A ricordare quanto tutto sia molto complicato, proprio nella notte di partite di mercoledì, si sono verificati degli scontri nella città di Mostar che hanno visto tifosi croato-bosniaci – furiosi per la pesante sconfitta subita dalla Croazia con l’Inghilterra – lasciarsi andare a vandalismi ed a scontri con le forze dell’ordine.

Nei Balcani casi di questo tipo si sono moltiplicati sempre più in questi anni superando il riferimento esclusivamente a divisioni etniche interne alla regione. La Croazia, la Serbia e le rispettive squadre di club hanno collezionato una pesante serie di multe e sospensioni promulgate da Uefa e Fifa per episodi di razzismo e violenza in competizioni internazionali. La Bosnia-Erzegovina ha recentemente ricevuto una lettera dalla UEFA in cui si minaccia l’esclusione dalle qualificazioni mondiali nel caso si ripetano i disordini verificatisi nella partita con il Belgio. Il capitano Spahić, prima della sfida con la Turchia ha dichiarato a Oslobođenje: "Desidero che dimostriamo all’Europa e al mondo che non siamo selvaggi come ci presentano e che non ci sia nemmeno il più piccolo incidente", aggiungendo preoccupato "sinceramente, mi spaventa più questo della Turchia".

Sono questi problemi che condizionano la creazione della tanto discussa Lega balcanica di calcio. Da anni ormai si parla della possibilità di istituire un campionato di club integrato nell’area jugoslava che permetta di elevare il livello rispetto agli scadenti campionati nazionali, arginare la dilagante fuga dei gastarbaiter del calcio e rivitalizzare le tradizioni e i valori storici di questo sport nella regione. Alcuni mesi fa era stato lo stesso Platini, presidente dell’UEFA, a definirsi non contrario a priori all’idea, sottolineando tuttavia le grandi difficoltà che ne ostacolano la realizzazione.

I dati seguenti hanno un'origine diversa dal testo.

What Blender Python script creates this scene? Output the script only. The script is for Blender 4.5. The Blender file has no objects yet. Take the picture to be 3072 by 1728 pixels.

Gli oppositori sostengono come ciò possa trasformare i campi di calcio in terreno fertile per l’esplosione di violenze su base etnico-nazionale. Il passato non è certo incoraggiante – basti pensare alla celebre partita di Zagabria tra Dinamo e Stella Rossa del maggio 1990, quando si verificarono grossi scontri che per molti costituirono il primo vero e proprio atto di guerra nella regione – ed anche oggi i gruppi ultras continuano a rappresentare un serio problema.

Da un’altra prospettiva un calcio su scala regionale potrebbe però trasformarsi in un’occasione per ricostruire rapporti, portare la gente ad uscire dalle proprie realtà locali, visitare città, attraversare paesi ed incontrare persone diverse all’interno della cosiddetta "jugosfera". Si tratterebbe di uno sport non più visto come sintomo di arretratezza e degrado ma di buona qualità e pronto al confronto con il mondo esterno, soprattutto se la lega balcanica dovesse portare un accesso più diretto alle competizioni europee.

Si tratta di un percorso di difficile attuazione, in ogni caso per ora i risultati di queste qualificazioni mondiali rappresentano un’importante iniezione di fiducia. Per ora è quindi sufficiente sperare che se nei prossimi mesi le squadre ex-jugoslave dovessero incontrarsi sul campo – come possibile durante i playoff o in Sud Africa – ci saranno da raccontare solamente appassionanti partite di calcio e niente più.